Trauma berarti luka. Bagimana jika luka batin berlaku kolektif meskipun bukan untuk mayoritas masyarakat? Babad era modern diwarnai silang sengketa pendapat apalagi setelah ada media sosial. Itulah bedanya dari babad era keraton masa lampau, apalagi jika jejak tinggalan teks tidak beragam, sehingga tak banyak versi untuk diperbandingkan.
Pada era rezim modern, sejarah versi resmi harus merelakan diri dikoreksi oleh versi lain. Hal itu tak terhindarkan, bahkan misalnya masyarakat dikungkungi tempurung raksasa virtual dan hidup dalam ruang gema.
Lamunan macam itu menyembul saat saya membaca serangkaian liputan Kompas.id yang bertaut dengan sejarah masa kini Indonesia. Tak semua media ma(mp)u melakukan. Tempo.co sesekali juga melakukan.
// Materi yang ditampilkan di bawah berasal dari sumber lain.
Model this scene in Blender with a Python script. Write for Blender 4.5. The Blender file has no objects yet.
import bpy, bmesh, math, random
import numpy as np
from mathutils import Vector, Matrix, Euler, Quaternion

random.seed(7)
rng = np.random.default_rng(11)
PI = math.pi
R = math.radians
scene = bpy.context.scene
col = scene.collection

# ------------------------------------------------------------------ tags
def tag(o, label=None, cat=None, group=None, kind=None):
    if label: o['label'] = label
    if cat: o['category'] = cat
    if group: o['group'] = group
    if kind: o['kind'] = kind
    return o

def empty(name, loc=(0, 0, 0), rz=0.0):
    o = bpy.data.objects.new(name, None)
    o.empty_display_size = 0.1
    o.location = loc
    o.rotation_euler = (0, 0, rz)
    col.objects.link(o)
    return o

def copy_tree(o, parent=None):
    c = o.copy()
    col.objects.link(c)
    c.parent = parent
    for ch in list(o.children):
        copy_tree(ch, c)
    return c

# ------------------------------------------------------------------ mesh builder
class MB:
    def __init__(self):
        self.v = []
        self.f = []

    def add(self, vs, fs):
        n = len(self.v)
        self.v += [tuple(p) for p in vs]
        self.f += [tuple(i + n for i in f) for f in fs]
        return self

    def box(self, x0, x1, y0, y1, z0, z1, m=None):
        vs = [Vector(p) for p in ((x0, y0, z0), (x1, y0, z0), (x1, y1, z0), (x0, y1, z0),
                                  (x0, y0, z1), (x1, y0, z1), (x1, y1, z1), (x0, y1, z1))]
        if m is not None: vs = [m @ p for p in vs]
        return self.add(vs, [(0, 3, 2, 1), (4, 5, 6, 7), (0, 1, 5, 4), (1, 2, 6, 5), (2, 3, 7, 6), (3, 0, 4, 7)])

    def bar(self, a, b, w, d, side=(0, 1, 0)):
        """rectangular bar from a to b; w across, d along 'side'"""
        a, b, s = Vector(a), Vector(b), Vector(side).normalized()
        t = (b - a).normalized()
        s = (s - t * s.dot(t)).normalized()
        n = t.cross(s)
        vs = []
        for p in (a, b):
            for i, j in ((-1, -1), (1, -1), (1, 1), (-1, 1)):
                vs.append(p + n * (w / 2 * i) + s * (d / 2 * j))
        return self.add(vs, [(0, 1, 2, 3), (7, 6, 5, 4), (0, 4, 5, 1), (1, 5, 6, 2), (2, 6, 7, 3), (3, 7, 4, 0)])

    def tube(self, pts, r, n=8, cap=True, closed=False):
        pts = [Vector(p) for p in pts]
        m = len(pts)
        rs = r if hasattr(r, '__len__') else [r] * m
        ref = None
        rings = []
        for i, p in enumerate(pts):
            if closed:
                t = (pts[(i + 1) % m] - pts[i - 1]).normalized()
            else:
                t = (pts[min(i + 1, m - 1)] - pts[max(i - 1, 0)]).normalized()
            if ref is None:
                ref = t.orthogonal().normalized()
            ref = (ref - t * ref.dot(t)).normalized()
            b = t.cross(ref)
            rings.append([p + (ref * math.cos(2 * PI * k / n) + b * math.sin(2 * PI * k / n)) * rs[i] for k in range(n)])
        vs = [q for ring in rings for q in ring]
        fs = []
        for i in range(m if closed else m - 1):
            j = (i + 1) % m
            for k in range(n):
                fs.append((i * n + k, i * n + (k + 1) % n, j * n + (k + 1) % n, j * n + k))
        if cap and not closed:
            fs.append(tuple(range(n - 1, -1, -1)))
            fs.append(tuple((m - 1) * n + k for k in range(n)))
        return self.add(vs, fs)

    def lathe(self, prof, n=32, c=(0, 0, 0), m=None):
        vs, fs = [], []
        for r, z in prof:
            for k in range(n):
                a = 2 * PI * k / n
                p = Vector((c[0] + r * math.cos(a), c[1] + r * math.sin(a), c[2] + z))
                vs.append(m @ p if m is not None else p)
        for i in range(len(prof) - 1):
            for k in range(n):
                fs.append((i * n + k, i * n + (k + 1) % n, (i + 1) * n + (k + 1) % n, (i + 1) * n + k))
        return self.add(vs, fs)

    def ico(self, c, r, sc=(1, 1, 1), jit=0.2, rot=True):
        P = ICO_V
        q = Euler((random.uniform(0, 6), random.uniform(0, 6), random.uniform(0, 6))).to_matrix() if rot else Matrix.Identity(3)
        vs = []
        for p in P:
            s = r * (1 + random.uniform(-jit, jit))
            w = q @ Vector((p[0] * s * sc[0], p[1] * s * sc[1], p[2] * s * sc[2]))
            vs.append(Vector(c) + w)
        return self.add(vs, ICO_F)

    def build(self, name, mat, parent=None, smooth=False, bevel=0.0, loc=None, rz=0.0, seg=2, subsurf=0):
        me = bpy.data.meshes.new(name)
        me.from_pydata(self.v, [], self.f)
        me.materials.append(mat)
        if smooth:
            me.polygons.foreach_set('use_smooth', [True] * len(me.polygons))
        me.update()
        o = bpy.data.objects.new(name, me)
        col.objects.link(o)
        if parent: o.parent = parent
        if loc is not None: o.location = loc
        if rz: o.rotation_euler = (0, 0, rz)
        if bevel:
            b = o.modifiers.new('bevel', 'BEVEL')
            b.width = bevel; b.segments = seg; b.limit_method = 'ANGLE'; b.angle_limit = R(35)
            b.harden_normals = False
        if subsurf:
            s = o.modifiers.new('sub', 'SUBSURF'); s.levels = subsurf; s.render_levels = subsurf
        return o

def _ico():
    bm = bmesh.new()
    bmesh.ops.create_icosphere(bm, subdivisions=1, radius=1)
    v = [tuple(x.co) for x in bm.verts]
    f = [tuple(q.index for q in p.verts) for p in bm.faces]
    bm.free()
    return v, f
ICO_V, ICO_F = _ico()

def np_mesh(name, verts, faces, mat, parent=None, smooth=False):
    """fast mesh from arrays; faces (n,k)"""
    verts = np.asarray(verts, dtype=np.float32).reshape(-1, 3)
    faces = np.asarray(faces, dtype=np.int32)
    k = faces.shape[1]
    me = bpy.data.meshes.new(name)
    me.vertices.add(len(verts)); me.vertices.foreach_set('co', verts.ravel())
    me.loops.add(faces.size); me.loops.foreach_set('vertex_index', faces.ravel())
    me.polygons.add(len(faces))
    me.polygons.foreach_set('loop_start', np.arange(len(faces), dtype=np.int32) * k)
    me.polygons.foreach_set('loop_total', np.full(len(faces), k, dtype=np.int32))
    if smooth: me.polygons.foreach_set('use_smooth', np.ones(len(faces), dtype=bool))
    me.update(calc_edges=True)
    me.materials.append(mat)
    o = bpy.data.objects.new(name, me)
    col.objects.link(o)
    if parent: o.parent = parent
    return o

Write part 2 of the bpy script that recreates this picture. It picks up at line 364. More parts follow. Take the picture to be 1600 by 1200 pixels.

Begitu pun Tirto.id.
Khusus Kompas.id, kadang saya geli sendiri karena seolah menjadi pendengung atau buzzer media Palmerah itu. Apa boleh bikin. Ya bagaimana lagi kalau media lain enggan melakukannya? Mungkin berita artis cerai dan pindah agama, atau beroleh hidayah, begitu pun jika seorang pesohor tak berbusana agamis lagi, lebih menarik bagi pembaca.
Apa yang dulu pantang dibaca pada era jaya media cetak karena cemen, kini bukan hal tabu di layar ponsel. Kabar ihwal pelakor, seolah si lelaki tak beda dari kambing yang bisa digondol, selalu menarik. Apalagi di medsos, dengan bumbu opini, “Untuk menjadi pelakor nggak perlu cantik seksi, cukup nggak tau diri aja.”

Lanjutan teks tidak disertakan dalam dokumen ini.